Fed up, the American president orders the military to quietly look for members of Red Hand in case the West Germans can’t find the terrorists. He directs the chairman of the joint chiefs to form a unit to develop options. Marty Cabot, now based in San Diego is picked to head the unit and he wants Josh as his number two. Their orders tell them to “find, neutralize and render harmless enemies as the United States as identified by the President of the United States or a competent authority…”
That’s all I’ll say about the plot, but reading the book, you’ll meet some interesting characters, e.g. a two former enemies, a Soviet tanker and SS Panzer officer are now allies, one in KGB and the other in the Stasi supporting Red Hand. On the other side of the wall, you’ll meet a former Wehrmacht paratrooper who lost his way and finds his moral compass as well as an idealistic Luftwaffe pilot who still idolizes his dead Fuhrer.
Hope you enjoy it when it comes out.
Marc Liebman
June, 2013
May 24, 2013
Series update from the author, publicist and project manager
In many blogs, and e-mails, book signings, I often talk about the Josh Haman series.
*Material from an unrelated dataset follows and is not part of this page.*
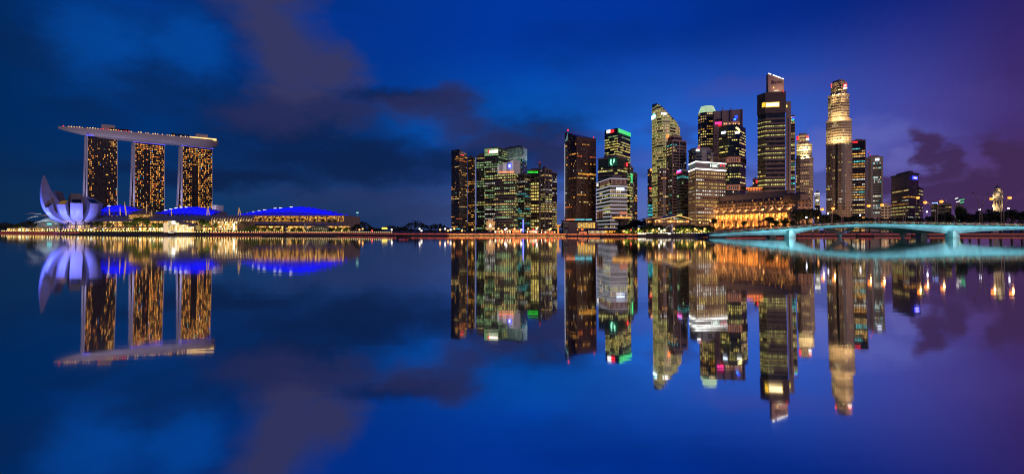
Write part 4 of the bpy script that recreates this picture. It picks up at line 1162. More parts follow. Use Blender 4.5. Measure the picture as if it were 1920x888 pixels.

So, here’s a quick review of the titles (for those that are not out, they’re working titles), the books status and where Josh is in his career…. You can read more about them in separate blogs which will give you some context about the time, place and the plot but here’s the list in no particularly order.
BIG MOTHER 40 –It is out, and Josh is a lieutenant on his second tour in Vietnam.
RENDER HARMLESS – Am under contract for this book and it should be released sometime this fall. I don’t have a tentative release date, but I am looking at September or early October. Josh is on an exchange tour with the Royal Navy’s Fleet Air Arm. In the beginning, Josh is still a lieutenant, but is promoted to lieutenant commander in the book.
INNER LOOK – Now a commander, he’s assigned to temporary duty to a project in Washington that is to look at the damage John Walker’s treason did to the U.S. Navy. This book is completely written and ready to go. It takes place in 1986.
THE KURILE WEDGE INCIDENT – When the novel takes place in 1988 and Josh has been selected, but not promoted to captain when the book starts. However, since he is in a captain’s billet, he is “frocked” which means he gets to wear the insignia, but not get paid as a captain until assigned his date of rank. The book is written and will probably, because the plot involves North Korea, the plan is to submit it for acquisition in June, 2013.
MOSCOW AIRLIFT –I looked the manuscript about a year ago and it is, well, a mess. I wrote the manuscript in the late 90’s and it shows! This was my first attempt at writing a novel and it needs to be completely re-done. I like the plot and some of the characters, but it needs a lot of work one of which is to change the timeline so it fits in Josh Haman’s career. In short, a rewrite is in order and at some point I’ll have to decide whether or not to re-write or start over.
FLIGHT OF THE PAWNEE – Josh Haman has retired from the Navy and is doing special projects for friends in the CIA and the Department of Homeland Security. It takes place in 2002, a year after 9/11. The book is written, but before submitting it to the acquisition process, I want to go through it one more time.
CHERUBS 2 – This one takes place in during the early part of Josh Haman’s first tour in Vietnam. It’s 1970-1971 and he’s a newly minted Naval Aviator and a lieutenant junior grade which is the same as a first lieutenant in the other U.S. armed services. Am about two thirds the way through the first draft.
MANPAD – To be honest, this one is still in the conceptual stage. All I have is an outline. Haven’t started writing it yet, but it takes place after FLIGHT OF THE PAWNEE in the 2005 timeframe.